O libreto clássico dos
Estados Unidos torna-se exíguo perante este cenário desfavorável. Por isso,
voltam àquilo que nunca deixaram de fazer: as ameaças. Há meses, Fitch e Moody’s
falaram de colapso económico; o The Economist pressagiou o “fim da festa”; o
Bank of America e merrill Lynch alarmaram com a “primavera venezuelana”. Há
dias, foi o vice-Presidente Biden quem se somava a deitar lenha no fogo.
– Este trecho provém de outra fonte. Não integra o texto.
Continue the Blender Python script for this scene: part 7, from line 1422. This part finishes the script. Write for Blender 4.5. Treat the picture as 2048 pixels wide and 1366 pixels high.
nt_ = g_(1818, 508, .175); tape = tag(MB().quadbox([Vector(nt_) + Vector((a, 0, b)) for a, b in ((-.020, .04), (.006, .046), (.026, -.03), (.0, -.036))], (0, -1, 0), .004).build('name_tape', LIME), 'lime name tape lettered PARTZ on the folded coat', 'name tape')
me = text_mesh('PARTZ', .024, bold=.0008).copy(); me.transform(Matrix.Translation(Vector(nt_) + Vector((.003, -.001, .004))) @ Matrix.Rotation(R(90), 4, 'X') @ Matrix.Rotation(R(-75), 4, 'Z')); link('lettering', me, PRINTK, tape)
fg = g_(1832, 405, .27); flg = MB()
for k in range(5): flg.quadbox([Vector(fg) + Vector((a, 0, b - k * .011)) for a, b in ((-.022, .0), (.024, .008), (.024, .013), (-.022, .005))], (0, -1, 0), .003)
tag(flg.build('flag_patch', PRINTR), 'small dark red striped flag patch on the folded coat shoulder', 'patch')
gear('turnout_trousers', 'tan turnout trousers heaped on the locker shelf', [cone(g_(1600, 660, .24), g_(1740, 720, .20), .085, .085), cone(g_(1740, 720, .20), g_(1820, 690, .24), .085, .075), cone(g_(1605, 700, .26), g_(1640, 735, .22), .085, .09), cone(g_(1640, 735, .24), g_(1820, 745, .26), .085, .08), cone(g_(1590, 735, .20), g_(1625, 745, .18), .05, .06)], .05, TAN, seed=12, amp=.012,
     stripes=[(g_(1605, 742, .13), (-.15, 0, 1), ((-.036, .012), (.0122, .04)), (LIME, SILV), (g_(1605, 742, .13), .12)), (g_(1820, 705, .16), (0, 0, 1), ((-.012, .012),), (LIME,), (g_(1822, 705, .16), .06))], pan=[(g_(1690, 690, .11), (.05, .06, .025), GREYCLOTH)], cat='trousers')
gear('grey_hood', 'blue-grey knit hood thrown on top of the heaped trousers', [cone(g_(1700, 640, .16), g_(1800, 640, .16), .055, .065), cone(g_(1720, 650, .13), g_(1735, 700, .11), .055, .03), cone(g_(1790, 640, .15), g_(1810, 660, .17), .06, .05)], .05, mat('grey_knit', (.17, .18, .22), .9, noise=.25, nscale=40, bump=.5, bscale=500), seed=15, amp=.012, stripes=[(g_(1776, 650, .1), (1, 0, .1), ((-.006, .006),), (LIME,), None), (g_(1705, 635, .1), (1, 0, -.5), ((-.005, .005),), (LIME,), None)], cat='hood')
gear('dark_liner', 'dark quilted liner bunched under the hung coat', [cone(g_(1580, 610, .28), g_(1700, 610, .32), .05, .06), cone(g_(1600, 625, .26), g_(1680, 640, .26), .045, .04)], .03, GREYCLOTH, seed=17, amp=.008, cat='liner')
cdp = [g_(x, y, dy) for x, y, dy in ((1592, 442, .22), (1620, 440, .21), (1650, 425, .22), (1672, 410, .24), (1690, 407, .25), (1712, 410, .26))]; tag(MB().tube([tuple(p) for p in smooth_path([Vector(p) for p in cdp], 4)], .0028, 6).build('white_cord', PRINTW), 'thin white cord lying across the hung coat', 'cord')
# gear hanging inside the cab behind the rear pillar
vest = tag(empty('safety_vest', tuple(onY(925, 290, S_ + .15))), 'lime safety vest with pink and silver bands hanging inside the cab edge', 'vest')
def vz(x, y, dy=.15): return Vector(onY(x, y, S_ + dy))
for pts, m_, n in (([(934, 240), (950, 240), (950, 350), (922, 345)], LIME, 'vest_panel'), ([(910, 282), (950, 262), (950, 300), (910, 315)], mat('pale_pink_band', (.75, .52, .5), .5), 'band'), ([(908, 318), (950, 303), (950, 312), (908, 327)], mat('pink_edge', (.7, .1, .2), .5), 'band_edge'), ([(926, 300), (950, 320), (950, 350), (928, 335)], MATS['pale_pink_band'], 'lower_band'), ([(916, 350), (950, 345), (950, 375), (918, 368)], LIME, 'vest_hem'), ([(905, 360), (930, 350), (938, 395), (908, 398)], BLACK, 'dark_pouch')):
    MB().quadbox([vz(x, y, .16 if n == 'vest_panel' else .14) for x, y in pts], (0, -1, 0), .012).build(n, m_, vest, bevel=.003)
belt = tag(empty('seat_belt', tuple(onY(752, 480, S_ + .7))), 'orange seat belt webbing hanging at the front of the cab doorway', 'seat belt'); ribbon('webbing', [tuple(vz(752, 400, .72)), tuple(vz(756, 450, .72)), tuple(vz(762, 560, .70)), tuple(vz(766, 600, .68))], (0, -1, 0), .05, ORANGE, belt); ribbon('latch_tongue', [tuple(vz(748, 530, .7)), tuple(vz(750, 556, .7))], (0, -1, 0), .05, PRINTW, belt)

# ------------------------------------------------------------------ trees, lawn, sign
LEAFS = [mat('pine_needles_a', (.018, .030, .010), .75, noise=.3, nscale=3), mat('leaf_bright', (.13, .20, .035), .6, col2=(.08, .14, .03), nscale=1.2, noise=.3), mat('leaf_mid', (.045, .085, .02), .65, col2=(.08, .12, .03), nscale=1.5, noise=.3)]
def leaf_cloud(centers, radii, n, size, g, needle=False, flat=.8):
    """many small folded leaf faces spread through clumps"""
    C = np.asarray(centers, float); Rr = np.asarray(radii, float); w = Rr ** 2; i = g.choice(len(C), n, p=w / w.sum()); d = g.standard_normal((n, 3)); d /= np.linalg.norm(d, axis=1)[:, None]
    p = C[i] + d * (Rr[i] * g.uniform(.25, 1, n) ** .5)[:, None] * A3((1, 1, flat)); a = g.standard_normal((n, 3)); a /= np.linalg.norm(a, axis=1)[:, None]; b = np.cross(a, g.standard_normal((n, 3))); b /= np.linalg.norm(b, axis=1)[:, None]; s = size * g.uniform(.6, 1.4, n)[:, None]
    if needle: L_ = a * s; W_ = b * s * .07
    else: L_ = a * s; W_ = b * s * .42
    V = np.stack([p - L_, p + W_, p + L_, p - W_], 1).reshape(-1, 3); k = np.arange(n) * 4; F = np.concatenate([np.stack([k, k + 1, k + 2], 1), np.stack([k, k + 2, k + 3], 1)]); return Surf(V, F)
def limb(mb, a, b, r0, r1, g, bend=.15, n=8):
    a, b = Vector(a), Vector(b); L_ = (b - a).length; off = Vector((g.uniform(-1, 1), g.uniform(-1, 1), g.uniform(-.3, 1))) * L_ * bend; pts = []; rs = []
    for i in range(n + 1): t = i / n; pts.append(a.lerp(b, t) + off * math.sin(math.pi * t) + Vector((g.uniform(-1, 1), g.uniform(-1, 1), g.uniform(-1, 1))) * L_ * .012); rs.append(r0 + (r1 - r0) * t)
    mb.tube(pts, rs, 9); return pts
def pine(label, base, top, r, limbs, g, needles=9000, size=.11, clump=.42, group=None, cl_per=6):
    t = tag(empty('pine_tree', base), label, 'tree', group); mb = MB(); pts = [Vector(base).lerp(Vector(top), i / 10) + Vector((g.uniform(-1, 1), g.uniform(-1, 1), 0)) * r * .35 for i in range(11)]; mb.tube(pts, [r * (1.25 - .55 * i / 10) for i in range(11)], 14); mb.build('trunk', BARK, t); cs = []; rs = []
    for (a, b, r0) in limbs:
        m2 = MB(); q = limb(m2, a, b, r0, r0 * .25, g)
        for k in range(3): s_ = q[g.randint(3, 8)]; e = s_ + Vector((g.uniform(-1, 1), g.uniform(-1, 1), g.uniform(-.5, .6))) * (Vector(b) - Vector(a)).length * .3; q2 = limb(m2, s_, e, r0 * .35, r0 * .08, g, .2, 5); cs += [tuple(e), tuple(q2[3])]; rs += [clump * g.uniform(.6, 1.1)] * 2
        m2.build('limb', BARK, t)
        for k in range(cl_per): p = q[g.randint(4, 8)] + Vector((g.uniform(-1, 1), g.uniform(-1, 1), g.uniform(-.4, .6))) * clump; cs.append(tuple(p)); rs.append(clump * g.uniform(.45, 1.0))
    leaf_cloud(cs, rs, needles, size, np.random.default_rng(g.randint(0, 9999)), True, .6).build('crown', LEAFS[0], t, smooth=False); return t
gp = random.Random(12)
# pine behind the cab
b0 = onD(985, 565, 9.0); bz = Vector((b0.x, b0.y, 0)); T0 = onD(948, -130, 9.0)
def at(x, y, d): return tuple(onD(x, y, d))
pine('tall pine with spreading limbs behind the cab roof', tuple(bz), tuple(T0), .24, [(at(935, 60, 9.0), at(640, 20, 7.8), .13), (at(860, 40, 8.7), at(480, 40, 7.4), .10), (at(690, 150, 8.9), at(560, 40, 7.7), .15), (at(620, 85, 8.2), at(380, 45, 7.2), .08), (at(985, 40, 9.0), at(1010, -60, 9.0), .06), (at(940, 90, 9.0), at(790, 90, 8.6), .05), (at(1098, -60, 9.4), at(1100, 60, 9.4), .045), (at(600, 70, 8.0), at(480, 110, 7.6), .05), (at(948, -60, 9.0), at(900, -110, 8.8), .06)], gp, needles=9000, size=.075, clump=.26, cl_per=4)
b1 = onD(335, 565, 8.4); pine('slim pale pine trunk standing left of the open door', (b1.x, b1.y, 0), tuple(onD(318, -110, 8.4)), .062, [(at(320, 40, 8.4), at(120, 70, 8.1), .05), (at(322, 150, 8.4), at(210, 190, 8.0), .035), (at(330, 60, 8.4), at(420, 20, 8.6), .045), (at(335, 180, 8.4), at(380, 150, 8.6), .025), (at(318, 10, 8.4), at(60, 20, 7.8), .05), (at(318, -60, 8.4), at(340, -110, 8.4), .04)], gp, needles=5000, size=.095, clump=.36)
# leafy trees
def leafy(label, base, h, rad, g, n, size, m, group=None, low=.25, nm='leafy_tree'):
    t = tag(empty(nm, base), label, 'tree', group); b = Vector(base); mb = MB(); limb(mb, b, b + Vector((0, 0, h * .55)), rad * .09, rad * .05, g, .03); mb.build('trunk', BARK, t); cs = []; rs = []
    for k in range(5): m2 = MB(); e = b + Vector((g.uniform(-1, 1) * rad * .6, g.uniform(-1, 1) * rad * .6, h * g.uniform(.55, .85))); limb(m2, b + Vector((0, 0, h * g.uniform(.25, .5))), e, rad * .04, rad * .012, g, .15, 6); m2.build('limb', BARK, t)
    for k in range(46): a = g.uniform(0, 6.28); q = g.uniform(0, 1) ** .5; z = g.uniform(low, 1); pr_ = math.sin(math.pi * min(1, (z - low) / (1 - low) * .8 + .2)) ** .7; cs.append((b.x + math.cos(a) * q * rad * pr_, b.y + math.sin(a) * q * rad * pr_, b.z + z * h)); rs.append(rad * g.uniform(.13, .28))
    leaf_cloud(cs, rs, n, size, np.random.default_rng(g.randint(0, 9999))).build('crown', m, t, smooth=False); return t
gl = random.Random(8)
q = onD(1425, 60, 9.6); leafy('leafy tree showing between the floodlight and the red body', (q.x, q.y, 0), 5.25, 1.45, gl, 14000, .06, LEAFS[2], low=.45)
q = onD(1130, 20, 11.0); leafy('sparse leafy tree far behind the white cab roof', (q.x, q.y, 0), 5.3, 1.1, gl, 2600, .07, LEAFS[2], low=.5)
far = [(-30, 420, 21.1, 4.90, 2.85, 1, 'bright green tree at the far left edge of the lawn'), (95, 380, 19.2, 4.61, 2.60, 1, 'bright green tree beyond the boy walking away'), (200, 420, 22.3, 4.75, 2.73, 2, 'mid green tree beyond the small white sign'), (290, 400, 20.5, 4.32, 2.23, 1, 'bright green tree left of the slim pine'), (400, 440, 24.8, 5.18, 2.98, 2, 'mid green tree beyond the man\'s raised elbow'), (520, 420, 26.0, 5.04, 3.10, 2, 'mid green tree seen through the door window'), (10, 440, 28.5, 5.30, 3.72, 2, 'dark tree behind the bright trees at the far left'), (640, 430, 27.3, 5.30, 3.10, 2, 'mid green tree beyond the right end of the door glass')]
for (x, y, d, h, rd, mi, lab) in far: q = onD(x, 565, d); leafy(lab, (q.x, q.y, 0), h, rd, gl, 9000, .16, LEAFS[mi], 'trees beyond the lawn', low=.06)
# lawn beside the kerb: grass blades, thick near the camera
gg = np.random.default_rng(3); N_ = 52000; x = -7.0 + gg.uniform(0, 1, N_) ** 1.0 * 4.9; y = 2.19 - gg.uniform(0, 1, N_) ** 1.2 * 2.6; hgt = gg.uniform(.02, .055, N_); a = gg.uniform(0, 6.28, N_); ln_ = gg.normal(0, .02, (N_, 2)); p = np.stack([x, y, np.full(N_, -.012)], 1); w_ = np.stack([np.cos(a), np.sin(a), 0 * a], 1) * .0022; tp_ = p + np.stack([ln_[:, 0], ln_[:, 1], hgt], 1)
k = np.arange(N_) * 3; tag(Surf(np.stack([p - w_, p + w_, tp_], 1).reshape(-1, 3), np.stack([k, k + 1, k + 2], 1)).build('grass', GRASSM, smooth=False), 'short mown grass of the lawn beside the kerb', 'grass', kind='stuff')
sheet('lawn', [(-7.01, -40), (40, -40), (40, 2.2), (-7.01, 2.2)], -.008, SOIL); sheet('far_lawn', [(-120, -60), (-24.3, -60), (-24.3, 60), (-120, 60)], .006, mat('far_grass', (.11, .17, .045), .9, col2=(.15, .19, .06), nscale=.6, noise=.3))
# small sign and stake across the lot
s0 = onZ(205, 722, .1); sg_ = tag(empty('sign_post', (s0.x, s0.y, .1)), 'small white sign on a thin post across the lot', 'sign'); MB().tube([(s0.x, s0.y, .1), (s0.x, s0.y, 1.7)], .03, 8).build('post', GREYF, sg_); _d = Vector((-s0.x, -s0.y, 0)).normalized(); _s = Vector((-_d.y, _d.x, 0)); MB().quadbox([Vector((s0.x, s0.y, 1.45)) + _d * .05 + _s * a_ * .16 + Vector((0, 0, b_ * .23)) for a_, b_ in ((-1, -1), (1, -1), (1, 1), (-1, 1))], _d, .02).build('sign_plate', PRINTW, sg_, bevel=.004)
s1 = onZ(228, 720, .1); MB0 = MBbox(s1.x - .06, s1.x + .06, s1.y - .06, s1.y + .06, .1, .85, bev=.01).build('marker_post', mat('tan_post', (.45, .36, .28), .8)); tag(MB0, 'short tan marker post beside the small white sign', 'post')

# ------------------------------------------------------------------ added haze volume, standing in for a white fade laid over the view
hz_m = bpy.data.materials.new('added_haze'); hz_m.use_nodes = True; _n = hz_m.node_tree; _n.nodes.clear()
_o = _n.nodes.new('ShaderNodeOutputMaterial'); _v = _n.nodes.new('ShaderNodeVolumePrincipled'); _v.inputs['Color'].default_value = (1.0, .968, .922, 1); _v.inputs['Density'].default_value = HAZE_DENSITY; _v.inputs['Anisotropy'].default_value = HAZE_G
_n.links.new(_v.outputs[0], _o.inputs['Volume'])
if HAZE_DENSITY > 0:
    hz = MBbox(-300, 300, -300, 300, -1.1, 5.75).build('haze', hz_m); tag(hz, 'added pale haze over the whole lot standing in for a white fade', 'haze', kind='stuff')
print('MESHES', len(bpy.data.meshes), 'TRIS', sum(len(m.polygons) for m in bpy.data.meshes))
Dpois,
o Secretário de Estado Kerry amedrontou com sanções económicas, via OEA, embora
Insulza, o seu Secretário-Geral, lhe tenha dito que não pode socorrer-se desta
opção porque “o caso venezuelano não põe em risco a democracia nem a segurança
do continente americano”. O último, por agora, é Kelly, o Chefe do Comando Sul
do Exército dos Estados Unidos, quem, perante a comissão de Defesa do Senado,
afirma que que a Venezuela “vai precipitar-se numa catástrofe económica” e,
mais, fala do perigoso rumor sobre “a divisão no seio das Forças Armadas
venezuelanas”.
A transição geoeconómica
para um mundo multipolar irrita muito a maior potência militar do mundo. No ano
de 2014, os Estados Unidos pretendem recuperar, doa a quem doer, a sua
hegemonia unipolar. A beligerãncia contra os países emergentes, mediante
expectativas falsas de estagnação e a guerra na Ucrânia são provas disso. A
Venezuela é um outro objectivo mais para a diplomacia dos Estados Unidos, na
sua estratégia de domínio global que, agora, exige uma guerra civil para derrotar
o chavismo, à força. E por que não, depois, voltar a controlar o petróleo e,
consequentemente, o continente latino-americano.* Director do Centro Estratégico Latino-americano Geopolítico. Professor de Economia na Universidade Pablo Olavide, de Sevilha.
Notas
do tradutor:
(1) ALBA – Aliança
Bolivariana para os Povos da Nossa América. Tratado intergovernamental para a
integração social, política e económica de vários países da América latina e
Caraíbas. Substituiu o ALCA, dominado pelos EUA.
(2) CELAC – Comunidade de
Estados Latino-americanos e das Caraíbas. Organismo para a integração e
desenvolvimento.
(3) UNASUR – União das
Nações da América do Sul. Organização para a integração sul-americana, nos
sectores da energia, educação, ambiente, infra-estruturas, segurança e
democracia.
(4) Conferência, convocada
por Nicolás Maduro, de todos os sectores políticos e sociais, para discutir a
situação do país.
(5) Elías Jaua Milano –
Ministro dos Negócios Estrangeiros da Venezuela.